Melville, like many other authors (F. Scott Fitzgerald of Gatsby fame comes to mind) saw a greatly-increased fame after his death, with Moby Dick becoming reestablished on the centennial of Melville's birth, some 28 years after his death. Melville worked during his life as a clerk, sailor, and farmer. His writing career met with very limited financial success. His works were great, no doubt, his income failed to measure up, and could hardly be considered his chief incentive. Later in life, like Twain, Melville benefitted by inheritance and lectures.

The point you seemed to have missed was each of them were populist authors.. To look down on populist writing is to misunderstand western literature.

Further we never got to read a book by Shakespeare because of the lack of copyright at the time. Imagine a world where he had more time to devote to such things.

Similarly Dickens was hampered by being paid by the word.

Melville on the other hand wrote Moby-Dick through the commercial success of less famous works. What happened later in life isn’t particularly relevant here, what’s generally considered the greatest work of western literature was completely dependent on someone being paid for their writing. It wasn’t some breakout novel from a new writer it’s the culmination of serious refinement of his talents that takes not just inspiration and life experience but time.

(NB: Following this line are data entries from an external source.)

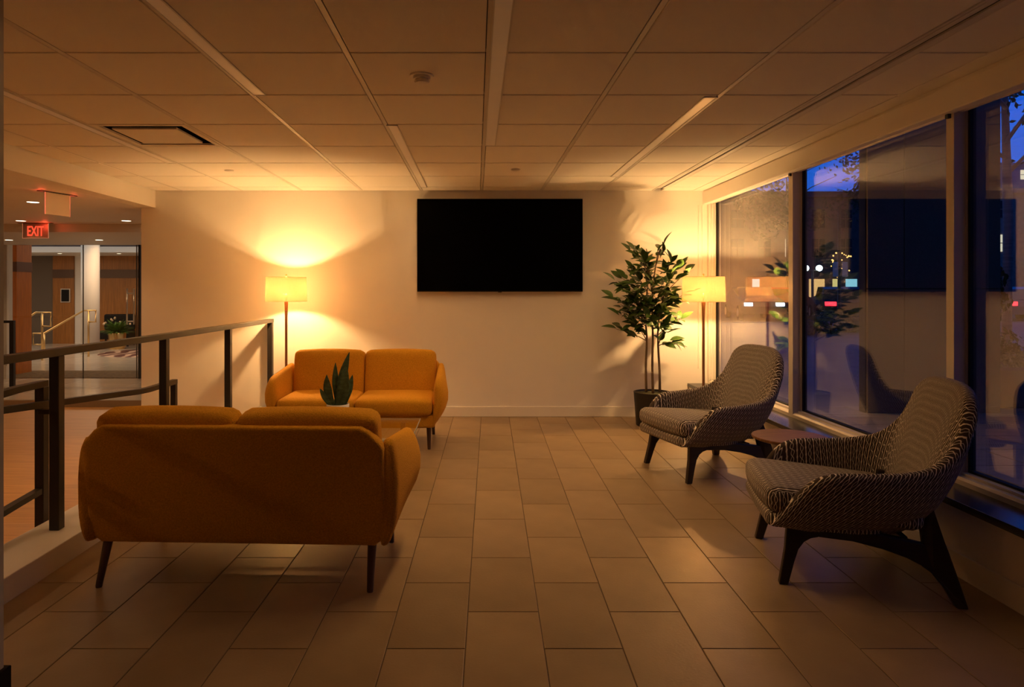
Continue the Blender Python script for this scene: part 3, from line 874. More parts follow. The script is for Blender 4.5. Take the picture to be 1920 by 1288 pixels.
# ------------------------------------------------------------------ sofa
def make_sofa(lab):
    t = thing('loveseat', lab, 'sofa', (0, 0, 0), 0, 'orange loveseats')
    # body: base rail + reclined back panel with cut corners
    bm = cushion(1.36, 0.62, 0.12, 0.025, 0.0, 6)
    for v in bm.verts: v.co += Vector((0, -0.055, 0.25))
    obj('seat_base', bm, M_orange, t, True)
    def pmap(x, z, d):    # back panel surface: d = 0 outside, 1 inside
        s = (z - 0.19) / 0.555
        return Vector((x, 0.285 + 0.085 * s - d * (0.11 - 0.02 * s) , z))
    hw, zt, zb = 0.69, 0.748, 0.19
    outl = [(-hw + 0.05, zb), (hw - 0.05, zb), (hw - 0.015, zb + 0.03), (hw, zb + 0.12), (hw, 0.645), (hw - 0.012, 0.672), (hw - 0.065, 0.728), (hw - 0.10, zt)]
    outl += [(-x, z) for x, z in outl[::-1][:6]] + [(-hw, zb + 0.12), (-hw + 0.015, zb + 0.03)]
    seen = []
    for p in outl:
        if p not in seen: seen.append(p)
    outl = seen
    bm = bmesh.new()
    r = 0.02
    n_ = len(outl)
    def inset(k, amt):
        cx, cz = 0, 0.47
        x, z = outl[k]
        dx = amt * (1 if x < 0 else -1) if abs(x) > 0.3 else 0
        dz = amt * (1 if z < cz else -1)
        if 0.28 < z < 0.66: dz *= 0.15
        if abs(x) < hw - 0.07: dx *= 0.5
        return x + dx, z + dz
    rings = []
    for d, amt in ((0.0, 0.03), (0.012, 0.017), (0.06, 0.006), (0.18, 0.0), (0.82, 0.0), (0.94, 0.006), (1.0, 0.02)):
        rings.append([bm.verts.new(pmap(*inset(k, amt), d)) for k in range(n_)])
    for a, b_ in zip(rings, rings[1:]):
        for k in range(n_):
            bm.faces.new((a[k], a[(k + 1) % n_], b_[(k + 1) % n_], b_[k]))
    bm.faces.new(rings[0]); bm.faces.new(rings[-1][::-1])
    obj('back_panel', bm, M_orange, t, True, 50)
    # arms
    for s in (-1, 1):
        bm = bmesh.new()
        ny, nr = 22, 28
        rings = []
        for i in range(ny + 1):
            u = i / ny
            y = 0.30 - u * 0.68
            zt_ = 0.685 - 0.075 * u
            zb_ = 0.195 + 0.015 * u
            capf = 1.0
            if u > 0.84: 
                q = (u - 0.84) / 0.16
                capf = math.sqrt(max(0.0, 1 - q * q * 0.985))
            if u < 0.06:
                q = (0.06 - u) / 0.06
                capf = math.sqrt(max(0.0, 1 - q * q * 0.6))
            zc, hz = (zt_ + zb_) / 2 - 0.03 * (1 - capf), (zt_ - zb_) / 2 * (0.80 + 0.20 * capf)
            hx = 0.064 * (0.12 + 0.88 * capf)
            ring = []
            uf = min(1.0, u / 0.75)
            for k in range(nr):
                a = 2 * PI * k / nr
                ca, sa = math.cos(a), math.sin(a)
                rel = math.copysign(abs(sa) ** 0.80, sa)
                side_c = math.copysign(abs(ca) ** 0.55, ca)
                if rel < 0.15:
                    q = (0.15 - rel) / 1.15
                    ob = 0.745 - 0.025 * q ** 4; of = 0.790 - 0.105 * q ** 1.7
                else:
                    q = (rel - 0.15) / 0.85
                    ob = 0.745 - 0.010 * q * q; of = 0.790 - 0.035 * q * q
                out = ob + (of - ob) * uf - 0.03 * max(0, u - 0.8) / 0.2
                inn_ = 0.652 + 0.012 * max(0, rel) + 0.004 * uf
                mid, half = (out + inn_) / 2, (out - inn_) / 2
                half *= 0.30 + 0.70 * capf
                ring.append(bm.verts.new((s * (mid + side_c * half), y, zc + rel * hz)))
            rings.append(ring)
        for a, b_ in zip(rings, rings[1:]):
            for k in range(nr):
                bm.faces.new((a[k], a[(k + 1) % nr], b_[(k + 1) % nr], b_[k]))
        bm.faces.new(rings[0]); bm.faces.new(rings[-1][::-1])
        obj('armrest', bm, M_orange, t, True)
        # cushions
        bm = cushion(0.655, 0.60, 0.152, 0.05, 0.012)
        for v in bm.verts: v.co += Vector((s * 0.3295, -0.10, 0.372))
        obj('seat_cushion', bm, M_orange, t, True)
        bm = cushion(0.655, 0.16, 0.44, 0.05, 0.018)
        R = Matrix.Rotation(math.radians(-12), 4, 'X')
        for v in bm.verts:
            v.co = R @ v.co + Vector((s * 0.329, 0.205, 0.582))
        obj('back_cushion', bm, M_orange, t, True)
        # legs
        for (y0, y1) in ((-0.25, -0.275), (0.235, 0.315)):
            bm = bmesh.new()
            tube(bm, [(s * 0.622, y0, 0.22), (s * 0.626, y1, 0.004), (s * 0.626, y1, 0.0)], [0.0225, 0.0145, 0.0135], 16)
            obj('leg', bm, M_legwood, t, True, 50)
    return t
sofaA = make_sofa('brightly lit orange loveseat against the television wall beside the floor lamp')
sofaA.location = (-1.03, 5.965, 0)
sofaB = dup_tree(sofaA, (-1.093, 3.335, 0), PI + math.radians(-2.2), 'orange loveseat seen from behind, its dark back towards the viewer')

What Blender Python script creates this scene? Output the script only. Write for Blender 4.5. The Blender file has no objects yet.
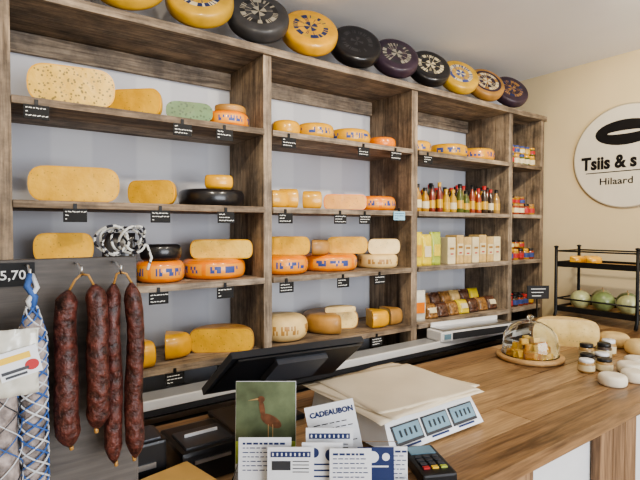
import bpy, bmesh, math, random
from math import sin, cos, pi, radians
from mathutils import Vector, Matrix
random.seed(7)
H = 1.6
# ------------------------------------------------------------------ materials
def newmat(name):
    m = bpy.data.materials.new(name); m.use_nodes = True
    nt = m.node_tree; b = nt.nodes['Principled BSDF']
    return m, nt, b
def rgb(c): return (c[0], c[1], c[2], 1)
def flat(name, c, rough=.5, metal=0, coat=0, trans=0, ior=1.45, var=.12, vs=12, bump=0, alpha=1):
    m, nt, b = newmat(name)
    b.inputs['Roughness'].default_value = rough
    b.inputs['Metallic'].default_value = metal
    b.inputs['Coat Weight'].default_value = coat
    b.inputs['Coat Roughness'].default_value = .12
    b.inputs['Transmission Weight'].default_value = trans
    b.inputs['IOR'].default_value = ior
    b.inputs['Alpha'].default_value = alpha
    if var > 0:
        tc = nt.nodes.new('ShaderNodeTexCoord'); n = nt.nodes.new('ShaderNodeTexNoise')
        n.inputs['Scale'].default_value = vs; n.inputs['Detail'].default_value = 5
        nt.links.new(tc.outputs['Object'], n.inputs['Vector'])
        r = nt.nodes.new('ShaderNodeValToRGB')
        r.color_ramp.elements[0].position = .3; r.color_ramp.elements[1].position = .7
        r.color_ramp.elements[0].color = rgb([x*(1-var) for x in c])
        r.color_ramp.elements[1].color = rgb([min(1, x*(1+var)) for x in c])
        nt.links.new(n.outputs['Fac'], r.inputs['Fac']); nt.links.new(r.outputs['Color'], b.inputs['Base Color'])
        if bump:
            bp = nt.nodes.new('ShaderNodeBump'); bp.inputs['Strength'].default_value = bump; bp.inputs['Distance'].default_value = .01
            nt.links.new(n.outputs['Fac'], bp.inputs['Height']); nt.links.new(bp.outputs['Normal'], b.inputs['Normal'])
    else:
        b.inputs['Base Color'].default_value = rgb(c)
    return m
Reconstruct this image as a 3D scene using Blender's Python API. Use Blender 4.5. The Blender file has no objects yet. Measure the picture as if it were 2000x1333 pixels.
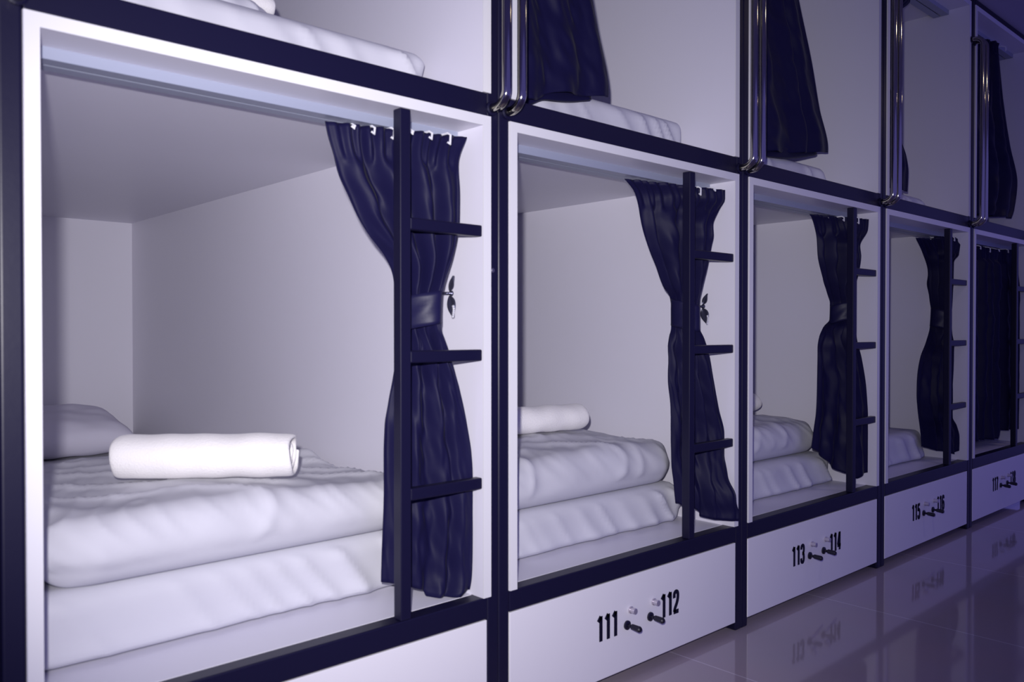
import bpy, bmesh, math, random
from mathutils import Vector, Matrix, noise
PI = math.pi
C = bpy.context.scene.collection

# ------------------------------------------------------------------ materials
def mat(name, color, rough=.5, metal=0., spec=.5, sheen=0., bump=None, mottled=None, coat=0.):
    m = bpy.data.materials.new(name); m.use_nodes = True
    nt = m.node_tree; b = nt.nodes['Principled BSDF']
    b.inputs['Base Color'].default_value = (*color, 1)
    b.inputs['Roughness'].default_value = rough
    b.inputs['Metallic'].default_value = metal
    b.inputs['Specular IOR Level'].default_value = spec
    b.inputs['Coat Weight'].default_value = coat
    if sheen:
        b.inputs['Sheen Weight'].default_value = sheen
        b.inputs['Sheen Roughness'].default_value = .4
    tc = nt.nodes.new('ShaderNodeTexCoord')
    if mottled:
        scale, amt = mottled
        n = nt.nodes.new('ShaderNodeTexNoise'); n.inputs['Scale'].default_value = scale
        n.inputs['Detail'].default_value = 4
        nt.links.new(tc.outputs['Object'], n.inputs['Vector'])
        mx = nt.nodes.new('ShaderNodeMix'); mx.data_type = 'RGBA'
        mx.inputs[6].default_value = (*color, 1)
        mx.inputs[7].default_value = (*[c * (1 - amt) for c in color], 1)
        nt.links.new(n.outputs['Fac'], mx.inputs[0]); nt.links.new(mx.outputs[2], b.inputs['Base Color'])
    if bump:
        scale, strength, dist = bump
        n = nt.nodes.new('ShaderNodeTexNoise'); n.inputs['Scale'].default_value = scale
        n.inputs['Detail'].default_value = 3
        nt.links.new(tc.outputs['Object'], n.inputs['Vector'])
        bp = nt.nodes.new('ShaderNodeBump'); bp.inputs['Strength'].default_value = strength
        bp.inputs['Distance'].default_value = dist
        nt.links.new(n.outputs['Fac'], bp.inputs['Height']); nt.links.new(bp.outputs['Normal'], b.inputs['Normal'])
    return m

WHITE = mat('white_laminate', (.80, .785, .875), .42, spec=.4, mottled=(3, .03))
FRONT = mat('white_drawer_laminate', (.90, .885, .92), .42, spec=.4, mottled=(3, .03))
EDGE = mat('white_edging', (.78, .775, .80), .45, spec=.4)
NAVY = mat('navy_paint', (.0060, .0052, .026), .40, spec=.35, bump=(60, .06, .002))
CURTAIN = mat('navy_satin', (.0080, .0070, .040), .52, spec=.13, sheen=.03, bump=(90, .08, .002))
TIE = mat('navy_satin_band', (.0100, .0090, .047), .46, spec=.26, bump=(90, .08, .002))
CHROME = mat('chrome', (.47, .45, .38), .09, metal=1.)
ALU = mat('aluminium', (.36, .39, .50), .45, metal=.2, spec=.5, bump=(40, .1, .001))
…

> The creative industry isn’t wildly profitable

There are a lot of profits in the industry, but as I think you're alluding to, not a great proportion of those profits go to the creators.

I want a model where I can compensate artists and creators (up to and including producers) equally to (or better than) the distribution and marketing arms. This can be cobbled together in some cases, but not simply.

> not a great proportion of those profits go to the creators

That’s often stated but misses the underlying reality is that the money is mostly spent on things which increase revenue. An unadvertised movie means less people pay for tickets, remove it and there’s less to go to everyone else.

> equally to (or better than) the distribution and marketing arms.

Obviously there’s fat to be cut from these industries but being a self published author isn’t some shortcut to success and would become even harder with very short copyright terms.

Some authors are finding success on Patreon etc, but it further limits the talent pool by requiring more than just being a good writer.

You're right. Marketing is expensive. Distribution is cheap these days, but often the two functions are colocated.

I would even posit that many popular creative works are commercially worthless, absent the expensive marketing. And in some cases, the marketing comes first and the creative work is basically an effort to fulfill the marketing spec. Implicitly or explicitly.

But like venture capital, the entertainment industry is sustained by the huge successes, and they are motivated to overspend on every attempt. This works in VC (for founders at least) but it doesn't work well for artists.

I don't have a solution, but I wish for something that would bypass the go-big-or-go-home model while fostering organic success. (And I'm thinking of the music industry primarily. Movies and books occupy different spots on the continuum, though some of the same issues do apply.)